6 thoughts on “At Least He Didn’t Take It For a Joy-Ride

  1. Fewer and fewer police departments are carrying slim jims anymore. It’s a bit of a liability if, say, they bust your window or break your sophisticated electronic locks. My PD still does unlocks – and very frequently at that. There is undoubtedly the one vehicle that refuses to come open, though. The last one I dispatched that wouldn’t come open, though, was a semi trailer. Three locksmiths later, the sucker opened up.

    I’m glad it had a happy ending, and that you guys made a positive experience out of it for Eli. Maybe someday he’ll vaguely recall it, or you can tell him the story when his prom date comes to visit.

  2. Sounds like the time Daddy and I took you in his car to Howard’s and you insisted on holding the car keys. After about our fourth different stop in the store, I noticed that you were holding something other than the keys. Fortunately we managed to backtrack item by item, finding what you had exchanged at each stop until we found the keys amongst the fishing corks (bobbers). Also fortunately, we had you with us and only the vehicle was at risk.

  3. Ah. You mean eggbeater Jesus. 🙂

    As for the locked door thing, I have my own funny story there, and it ties in with something previous commenter jess said.

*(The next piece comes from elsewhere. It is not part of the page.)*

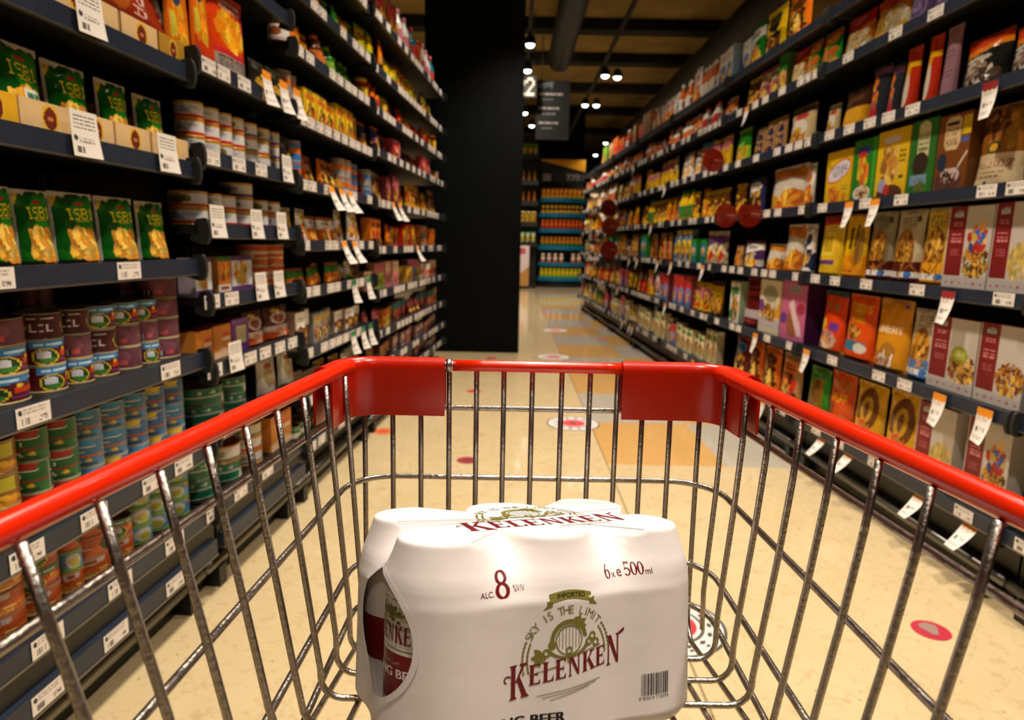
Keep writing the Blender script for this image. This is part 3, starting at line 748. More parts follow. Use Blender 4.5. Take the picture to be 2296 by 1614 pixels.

    I was about to leave Tull (Arkansas… visit to Amy and her family for those who don’t know) and head back to Tuscaloosa. Unfortunately, I had locked myself out of my ’92 Sentra. With the engine running.

    Since Amy’s Dad was a memeber of the local volunteer fire department, they just drove down the road to pick up their slim jim. After quite a few minutes of trying, they just weren’t able to do anything with it.

    Luckily, I had roadside assistance on my cell phone plan, so we called them, and a locksmith came out and used something very different than a slim jim to get my passenger door open in about 5 seconds. By that point it was so late that I just turned off the car and decided to stay there for one more night.

    The next morning, on trying to get into the car, I found out that the driver door (the one Olen and friends had worked on with the slim jim) wouldn’t open from the outside. To make a long story shorter, when I got it fixed, I was told that the mechanism inside the door was specifically designed to fall apart if prodded too much, thus foiling a would-be thief. Nothing was broken, but the entire mechanism was lying inside the bottom of the door. 🙂

    I’ve heard another story somewhere about a Porsche owner who called a locksmith after locking himself out. The locksmith said that there was nothing he could do to unlock the door. He recommended breaking a particular piece of window glass to get in, because it was the least expensive to replace. 🙂 Said it was the only way.

  4. “Y’all suck as parents! You let your kid play with the remote keyless entry!”

    Oh, sorry. Thought I was on dooce.com for a sec.

    And I’m with Jeff … it’s Jesus on the Eggbeater. [Insert Baptist joke here.]

  5. Granted, I’ve called it Eggbeater Jesus in the past, but dude, look at those spiral galaxies! He’s riding a rocket…a rocket of PURE LOVE.

  6. This actually reminds me of when Sean was driving his Focus out to Arizona when we moved. He calls me up on his second day out. It was hot that day, somewhere at a rest stop in Oklahoma or Arkansas or one of those other midwestern states on his way to Arizona and he had to use the restroom. The problem was that he had Weaver in the car and it was hot enough that he didn’t want to turn the AC off while he went to the restroom. So, Sean leaves the key in the ignition, removes the key fob and locks the door, leaving Weaver a happy kitty. Several minutes later, he comes back outside to find out that he can’t unlock the Focus with the key fob while the engine’s running. $#!)
    He called me up that afternoon while he’s waiting on the AAA locksmith to show up. The locksmith eventually got the car open, with a coat hanger, not a slim jim, but not without a lot of meowing on Weaver’s part… or at least the silen meow that Weaver passes off as a real meow.
    Moving out to Arizona will be a memorable experience for both of us for many, many reasons…

    Besides that, I’m glad that you guys turned it into a good experience for Eli. You guys are such great parents and handle situations like this really well. I can only hope that I’m half this decent of a parent one day.